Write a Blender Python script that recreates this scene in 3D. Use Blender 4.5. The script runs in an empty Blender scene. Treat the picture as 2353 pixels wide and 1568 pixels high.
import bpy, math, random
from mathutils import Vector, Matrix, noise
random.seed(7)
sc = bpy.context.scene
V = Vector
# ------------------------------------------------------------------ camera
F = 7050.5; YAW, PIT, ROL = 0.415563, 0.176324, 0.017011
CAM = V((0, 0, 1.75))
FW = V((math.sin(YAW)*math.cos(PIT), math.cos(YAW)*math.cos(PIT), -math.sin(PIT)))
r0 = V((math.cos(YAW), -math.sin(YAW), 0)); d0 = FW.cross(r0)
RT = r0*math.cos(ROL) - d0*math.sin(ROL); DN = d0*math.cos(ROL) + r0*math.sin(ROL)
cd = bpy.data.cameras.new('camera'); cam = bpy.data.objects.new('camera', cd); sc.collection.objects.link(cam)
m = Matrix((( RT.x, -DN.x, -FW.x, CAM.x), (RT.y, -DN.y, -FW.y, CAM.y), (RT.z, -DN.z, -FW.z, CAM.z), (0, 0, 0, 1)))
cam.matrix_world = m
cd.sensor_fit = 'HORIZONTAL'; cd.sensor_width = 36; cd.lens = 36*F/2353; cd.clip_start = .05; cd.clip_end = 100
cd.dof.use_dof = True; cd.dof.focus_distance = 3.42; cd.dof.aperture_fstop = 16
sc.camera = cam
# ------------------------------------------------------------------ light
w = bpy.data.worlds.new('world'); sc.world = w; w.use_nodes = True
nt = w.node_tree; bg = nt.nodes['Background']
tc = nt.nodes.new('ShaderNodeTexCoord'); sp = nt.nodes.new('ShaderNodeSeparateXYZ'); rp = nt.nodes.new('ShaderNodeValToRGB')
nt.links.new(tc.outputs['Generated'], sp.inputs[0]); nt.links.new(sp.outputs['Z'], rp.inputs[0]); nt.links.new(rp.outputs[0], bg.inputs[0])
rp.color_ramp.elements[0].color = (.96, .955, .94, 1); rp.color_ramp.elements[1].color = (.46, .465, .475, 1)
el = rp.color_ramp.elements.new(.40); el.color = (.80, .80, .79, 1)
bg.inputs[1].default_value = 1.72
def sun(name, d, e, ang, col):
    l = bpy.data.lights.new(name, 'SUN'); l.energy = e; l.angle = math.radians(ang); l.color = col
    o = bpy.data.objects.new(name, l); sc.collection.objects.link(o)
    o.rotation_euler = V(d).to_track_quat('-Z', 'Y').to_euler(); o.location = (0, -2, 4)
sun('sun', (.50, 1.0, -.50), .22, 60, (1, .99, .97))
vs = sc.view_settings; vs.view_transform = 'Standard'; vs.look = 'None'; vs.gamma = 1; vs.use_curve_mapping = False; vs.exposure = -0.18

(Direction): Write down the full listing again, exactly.

(Written solution):
Write a Blender Python script that recreates this scene in 3D. Use Blender 4.5. The script runs in an empty Blender scene. Treat the picture as 2353 pixels wide and 1568 pixels high.
import bpy, math, random
from mathutils import Vector, Matrix, noise
random.seed(7)
sc = bpy.context.scene
V = Vector
# ------------------------------------------------------------------ camera
F = 7050.5; YAW, PIT, ROL = 0.415563, 0.176324, 0.017011
CAM = V((0, 0, 1.75))
FW = V((math.sin(YAW)*math.cos(PIT), math.cos(YAW)*math.cos(PIT), -math.sin(PIT)))
r0 = V((math.cos(YAW), -math.sin(YAW), 0)); d0 = FW.cross(r0)
RT = r0*math.cos(ROL) - d0*math.sin(ROL); DN = d0*math.cos(ROL) + r0*math.sin(ROL)
cd = bpy.data.cameras.new('camera'); cam = bpy.data.objects.new('camera', cd); sc.collection.objects.link(cam)
m = Matrix((( RT.x, -DN.x, -FW.x, CAM.x), (RT.y, -DN.y, -FW.y, CAM.y), (RT.z, -DN.z, -FW.z, CAM.z), (0, 0, 0, 1)))
cam.matrix_world = m
cd.sensor_fit = 'HORIZONTAL'; cd.sensor_width = 36; cd.lens = 36*F/2353; cd.clip_start = .05; cd.clip_end = 100
cd.dof.use_dof = True; cd.dof.focus_distance = 3.42; cd.dof.aperture_fstop = 16
sc.camera = cam
# ------------------------------------------------------------------ light
w = bpy.data.worlds.new('world'); sc.world = w; w.use_nodes = True
nt = w.node_tree; bg = nt.nodes['Background']
tc = nt.nodes.new('ShaderNodeTexCoord'); sp = nt.nodes.new('ShaderNodeSeparateXYZ'); rp = nt.nodes.new('ShaderNodeValToRGB')
nt.links.new(tc.outputs['Generated'], sp.inputs[0]); nt.links.new(sp.outputs['Z'], rp.inputs[0]); nt.links.new(rp.outputs[0], bg.inputs[0])
rp.color_ramp.elements[0].color = (.96, .955, .94, 1); rp.color_ramp.elements[1].color = (.46, .465, .475, 1)
el = rp.color_ramp.elements.new(.40); el.color = (.80, .80, .79, 1)
bg.inputs[1].default_value = 1.72
def sun(name, d, e, ang, col):
    l = bpy.data.lights.new(name, 'SUN'); l.energy = e; l.angle = math.radians(ang); l.color = col
    o = bpy.data.objects.new(name, l); sc.collection.objects.link(o)
    o.rotation_euler = V(d).to_track_quat('-Z', 'Y').to_euler(); o.location = (0, -2, 4)
sun('sun', (.50, 1.0, -.50), .22, 60, (1, .99, .97))
vs = sc.view_settings; vs.view_transform = 'Standard'; vs.look = 'None'; vs.gamma = 1; vs.use_curve_mapping = False; vs.exposure = -0.18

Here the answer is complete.